Zamlar ve giderek artan yoksulluk, ülkemiz ve milletimiz için en önemli güvenlik sorunu haline gelmiştir. Her gün yağmur gibi yağan zamlar, toplumsal barışımızın, huzurumuzun altına dinamit yerleştiriyor, görmüyor musunuz? Halkın ve toplumun güvenliğini asıl tehdit eden, bizim buradan sesimizi yükseltmemiz değil, sizin zamlarınızdır. Milleti aç ve yoksul bırakmak, en büyük güvenlik sorunudur.
“ZAMLAR KADER DEĞİLDİR”
Zamlar kader değildir. Yoksulluk, ‘nas’ değildir. Zamlara dur demesi gereken hükümet, vergileri iki katına çıkararak, doğalgazı üç katına çıkararak, ÖTV’leri keyfi yükselterek, enerji fiyatlarını sürekli artırarak, her şeyin zamlanmasına bizzat kendisi sebep olmaktadır. Cumhuriyet tarihinin neredeyse 4’te birinde ülkeyi yönetmiş olan bir iktidarın millete zam üstüne zam dayatmaktan başka bir çözümü olmaması, büyük bir felakettir.
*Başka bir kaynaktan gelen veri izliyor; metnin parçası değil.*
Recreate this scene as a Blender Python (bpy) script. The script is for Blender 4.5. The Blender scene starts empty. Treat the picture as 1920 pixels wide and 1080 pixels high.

“TÜRKİYE ÇARESİZ DEĞİLDİR”
86 milyonluk ülke, böyle bir kısırdöngüye mahkum edilemez. Mesele çözümsüz değildir. Türkiye büyük ve güçlü bir ülke. Türkiye, dünyadaki en geniş ve verimli tarım arazilerine sahip bir ülke. Böyle bir ülkede, yaz ortasında domatesi, biberi, patlıcanı 30 liraya, 40 liraya alamıyor insanlar. Türkiye, genç ve dinamik nüfusa sahip bir ülke. Türkiye, su zengini bir ülke. Türkiye, çok değerli doğal kaynakları olan bir ülke. Türkiye sanayileşme konusunda ciddi mesafeler almış bir ülke. Böyle bir ülke çaresiz olur mu? Elbette ki değil. Bugün içine düştüğümüz açmaz, milletin kabahati değil. Beceriksiz yönetimlerin eseridir.
“ZAMLARI DERHAL DURDURUN”
Milli Yol Partisi olarak şu anda ülkemizin bütün şehirlerinde, sokaklarda milletimizle beraber zamlara karşı sessiz duruş eylemi gerçekleştiriyoruz. Kamu düzenini bozacak, devlete, millete zarar verecek bir eylem değil, tam tersine milletin huzuru, güvenliği, selameti, geleceği için; millete umut ve güven vermek için, bolluk için, bereket için bir yol açma çabasıdır. Parti merkezimizden, teşkilatlarımızdan bir yıldır sesleniyoruz, duymadınız. Şimdi milletimizle el ele, şehir meydanlarından sesleniyoruz: Zamlar ve yoksulluk kader değildir.
Zam üstüne zam dayatmasına itirazımız var. Adaletsizliğe, liyakatsizliğe, yandaş kayırmacılığına itirazımız var. Kendini zengin edip, milleti aç susuz bırakan düzene itirazımız var. Artık yeter. Zamları derhal durdurun. Ardından, bir kişinin kendi kendine uydurduğu sözde ekonomi modelleri yerine, akla, bilime ve ülke gerçeklerine uygun, ciddi ekonomik adımlar atın. Türkiye tarımdan hayvancılığa, sanayiden ticarete, planlı bir üretim ekonomisine geçmelidir.”